Task directions:
Reproduce the lines of the material exactly, excluding every image.

Data segment:
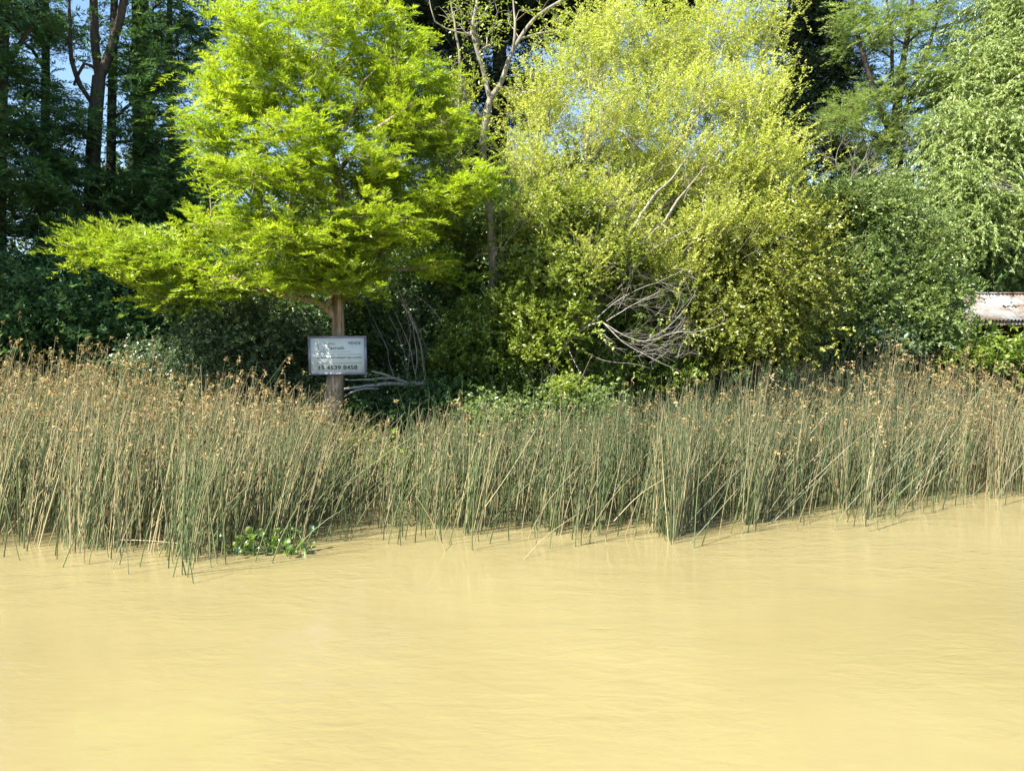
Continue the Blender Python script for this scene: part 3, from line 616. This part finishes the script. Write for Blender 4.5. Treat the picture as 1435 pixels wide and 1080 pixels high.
# right side
tree('laurel_tree', 'dense olive and yellow leaved tree right of the willow', 'tree',
     [(1060, 560, 14.9, .12), (1062, 440, 14.9, .10), (1075, 330, 14.9, .07), (1085, 240, 14.9, .03)], [],
     [(1085, 320, 55, 45, 14.7, 1.2, 40), (1050, 390, 85, 60, 14.5, 1.4, 70), (1110, 400, 60, 60, 14.6, 1.2, 44), (1010, 440, 60, 50, 14.3, 1.1, 34), (1060, 470, 90, 40, 14.3, 1.1, 40), (1020, 345, 50, 30, 14.5, 1.0, 18)],
     {**FB, 'L': .34, 'nl': 19, 'jit': .24}, M_OLIVE, M_MBARK, rtip=.005)
shrub('shrub', 'tall mid-green bush between the olive tree and the red roof', 1200, 580, 17.5, [(1195, 370, 60, 70, 17.6, 1.3, 62), (1180, 290, 50, 40, 17.8, 1.1, 26), (1230, 440, 85, 50, 17.3, 1.3, 62), (1170, 470, 60, 40, 17.2, 1.0, 34), (1300, 485, 30, 30, 17.4, .9, 30), (1280, 415, 35, 40, 17.6, 1.1, 30)], {**FB, 'L': .36, 'll': .075, 'lw': .04, 'jit': .26}, M_MID)
shrub('shrub', 'light green sapling standing above the dark bush left of the roof', 1300, 520, 17.0, [(1300, 330, 28, 40, 17.0, .6, 18), (1315, 390, 32, 34, 17.0, .6, 16), (1255, 280, 28, 34, 17.2, .6, 12)], {**FB, 'nl': 14, 'll': .07}, M_MID)
shrub('shrub', 'fresh green broad-leaved plants below the red roof at the right edge', 1400, 560, 17.3, [(1400, 503, 45, 16, 16.8, .6, 34), (1345, 505, 35, 16, 16.8, .6, 20), (1430, 508, 40, 14, 16.6, .6, 20), (1490, 500, 40, 20, 17, .7, 14)], {**FB, 'll': .11, 'lw': .055, 'nl': 12}, M_BUSH)
shrub('shrub', 'pale broad-leaved bush at the reed tops left of the red roof', 1230, 560, 16.8, [(1210, 468, 32, 12, 16.5, .5, 14), (1250, 485, 40, 14, 16.5, .5, 14)], {**FB, 'll': .10, 'lw': .05, 'nl': 12}, M_GREY)
shrub('shrub', 'bushes behind the shed roof at the right edge', 1400, 460, 23.0, [(1380, 380, 60, 26, 23, 1.2, 30), (1440, 375, 50, 30, 23, 1.2, 22)], {**FB, 'L': .45, 'll': .11, 'lw': .06}, M_MID)
tree('weeping_willow', 'bright pale-green weeping tree at the right edge above the red roof', 'tree',
     [(1500, 540, 23, .22), (1495, 400, 23, .18), (1480, 280, 23, .14), (1450, 170, 23, .10), (1430, 60, 23, .06), (1425, -40, 23, .02)],
     [[(1480, 290, 23, .09), (1430, 285, 22.2, .06), (1380, 290, 22.0, .04), (1330, 300, 22.0, .015)]],
     [(1400, 100, 70, 60, 22.6, 1.6, 70), (1430, 20, 70, 50, 22.8, 1.6, 44), (1360, 190, 65, 50, 22.4, 1.5, 54), (1440, 200, 60, 60, 22.4, 1.5, 40), (1330, 260, 50, 40, 22.2, 1.2, 32), (1400, 285, 70, 40, 22.2, 1.3, 40), (1470, 120, 80, 80, 23, 1.8, 24), (1340, 320, 60, 30, 22.2, 1.0, 20), (1500, -60, 90, 60, 23, 2, 16)],
     dict(ntw=10, L=.75, nl=46, ll=.09, lw=.024, style='weep', droop=.65, spread=1.2, clump=.5, jit=.36, m=3), M_RWIL, M_MBARK, rtip=.005)
tree('feathery_tree', 'tall blue-green feathery tree with dark limbs against the sky, upper right', 'tree',
     [(1262, 500, 24, .22), (1260, 300, 24, .2), (1255, 190, 24, .17), (1262, 110, 24, .1), (1275, 30, 24, .07), (1285, -60, 24, .03)],
     [[(1256, 200, 24, .12), (1232, 150, 23.6, .09), (1205, 60, 23.4, .06), (1190, -10, 23.4, .03)], [(1260, 180, 24, .1), (1285, 110, 24.2, .07), (1310, 40, 24.4, .045), (1330, -20, 24.4, .02)],
      [(1255, 200, 24, .09), (1215, 185, 23.5, .06), (1170, 170, 23.3, .04), (1130, 175, 23.2, .015)], [(1248, 130, 24, .07), (1250, 70, 23.8, .05), (1242, 0, 23.7, .03)]],
     [(1215, 50, 50, 40, 23.6, 1.6, 30), (1290, 30, 70, 45, 24.2, 1.8, 42), (1260, 110, 60, 35, 23.8, 1.6, 26), (1215, 150, 55, 25, 23.4, 1.3, 22), (1310, 130, 50, 40, 24.2, 1.4, 22), (1240, 190, 70, 25, 23.6, 1.6, 26), (1170, 175, 36, 18, 23.3, 1.0, 12), (1190, 20, 24, 20, 23.4, .9, 10), (1350, 50, 40, 40, 24.4, 1.4, 12), (1270, -60, 90, 40, 24, 2, 20), (1215, 230, 40, 20, 23.6, 1.0, 10)],
     dict(ntw=11, L=.65, nl=30, ll=.15, lw=.022, style='feather', droop=.25, spread=1.1, flat=.4, clump=.6, jit=.24, m=1), M_FEATH, M_DBARK, rtip=.007)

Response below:
Continue the Blender Python script for this scene: part 3, from line 616. This part finishes the script. Write for Blender 4.5. Treat the picture as 1435 pixels wide and 1080 pixels high.
# right side
tree('laurel_tree', 'dense olive and yellow leaved tree right of the willow', 'tree',
     [(1060, 560, 14.9, .12), (1062, 440, 14.9, .10), (1075, 330, 14.9, .07), (1085, 240, 14.9, .03)], [],
     [(1085, 320, 55, 45, 14.7, 1.2, 40), (1050, 390, 85, 60, 14.5, 1.4, 70), (1110, 400, 60, 60, 14.6, 1.2, 44), (1010, 440, 60, 50, 14.3, 1.1, 34), (1060, 470, 90, 40, 14.3, 1.1, 40), (1020, 345, 50, 30, 14.5, 1.0, 18)],
     {**FB, 'L': .34, 'nl': 19, 'jit': .24}, M_OLIVE, M_MBARK, rtip=.005)
shrub('shrub', 'tall mid-green bush between the olive tree and the red roof', 1200, 580, 17.5, [(1195, 370, 60, 70, 17.6, 1.3, 62), (1180, 290, 50, 40, 17.8, 1.1, 26), (1230, 440, 85, 50, 17.3, 1.3, 62), (1170, 470, 60, 40, 17.2, 1.0, 34), (1300, 485, 30, 30, 17.4, .9, 30), (1280, 415, 35, 40, 17.6, 1.1, 30)], {**FB, 'L': .36, 'll': .075, 'lw': .04, 'jit': .26}, M_MID)
shrub('shrub', 'light green sapling standing above the dark bush left of the roof', 1300, 520, 17.0, [(1300, 330, 28, 40, 17.0, .6, 18), (1315, 390, 32, 34, 17.0, .6, 16), (1255, 280, 28, 34, 17.2, .6, 12)], {**FB, 'nl': 14, 'll': .07}, M_MID)
shrub('shrub', 'fresh green broad-leaved plants below the red roof at the right edge', 1400, 560, 17.3, [(1400, 503, 45, 16, 16.8, .6, 34), (1345, 505, 35, 16, 16.8, .6, 20), (1430, 508, 40, 14, 16.6, .6, 20), (1490, 500, 40, 20, 17, .7, 14)], {**FB, 'll': .11, 'lw': .055, 'nl': 12}, M_BUSH)
shrub('shrub', 'pale broad-leaved bush at the reed tops left of the red roof', 1230, 560, 16.8, [(1210, 468, 32, 12, 16.5, .5, 14), (1250, 485, 40, 14, 16.5, .5, 14)], {**FB, 'll': .10, 'lw': .05, 'nl': 12}, M_GREY)
shrub('shrub', 'bushes behind the shed roof at the right edge', 1400, 460, 23.0, [(1380, 380, 60, 26, 23, 1.2, 30), (1440, 375, 50, 30, 23, 1.2, 22)], {**FB, 'L': .45, 'll': .11, 'lw': .06}, M_MID)
tree('weeping_willow', 'bright pale-green weeping tree at the right edge above the red roof', 'tree',
     [(1500, 540, 23, .22), (1495, 400, 23, .18), (1480, 280, 23, .14), (1450, 170, 23, .10), (1430, 60, 23, .06), (1425, -40, 23, .02)],
     [[(1480, 290, 23, .09), (1430, 285, 22.2, .06), (1380, 290, 22.0, .04), (1330, 300, 22.0, .015)]],
     [(1400, 100, 70, 60, 22.6, 1.6, 70), (1430, 20, 70, 50, 22.8, 1.6, 44), (1360, 190, 65, 50, 22.4, 1.5, 54), (1440, 200, 60, 60, 22.4, 1.5, 40), (1330, 260, 50, 40, 22.2, 1.2, 32), (1400, 285, 70, 40, 22.2, 1.3, 40), (1470, 120, 80, 80, 23, 1.8, 24), (1340, 320, 60, 30, 22.2, 1.0, 20), (1500, -60, 90, 60, 23, 2, 16)],
     dict(ntw=10, L=.75, nl=46, ll=.09, lw=.024, style='weep', droop=.65, spread=1.2, clump=.5, jit=.36, m=3), M_RWIL, M_MBARK, rtip=.005)
tree('feathery_tree', 'tall blue-green feathery tree with dark limbs against the sky, upper right', 'tree',
     [(1262, 500, 24, .22), (1260, 300, 24, .2), (1255, 190, 24, .17), (1262, 110, 24, .1), (1275, 30, 24, .07), (1285, -60, 24, .03)],
     [[(1256, 200, 24, .12), (1232, 150, 23.6, .09), (1205, 60, 23.4, .06), (1190, -10, 23.4, .03)], [(1260, 180, 24, .1), (1285, 110, 24.2, .07), (1310, 40, 24.4, .045), (1330, -20, 24.4, .02)],
      [(1255, 200, 24, .09), (1215, 185, 23.5, .06), (1170, 170, 23.3, .04), (1130, 175, 23.2, .015)], [(1248, 130, 24, .07), (1250, 70, 23.8, .05), (1242, 0, 23.7, .03)]],
     [(1215, 50, 50, 40, 23.6, 1.6, 30), (1290, 30, 70, 45, 24.2, 1.8, 42), (1260, 110, 60, 35, 23.8, 1.6, 26), (1215, 150, 55, 25, 23.4, 1.3, 22), (1310, 130, 50, 40, 24.2, 1.4, 22), (1240, 190, 70, 25, 23.6, 1.6, 26), (1170, 175, 36, 18, 23.3, 1.0, 12), (1190, 20, 24, 20, 23.4, .9, 10), (1350, 50, 40, 40, 24.4, 1.4, 12), (1270, -60, 90, 40, 24, 2, 20), (1215, 230, 40, 20, 23.6, 1.0, 10)],
     dict(ntw=11, L=.65, nl=30, ll=.15, lw=.022, style='feather', droop=.25, spread=1.1, flat=.4, clump=.6, jit=.24, m=1), M_FEATH, M_DBARK, rtip=.007)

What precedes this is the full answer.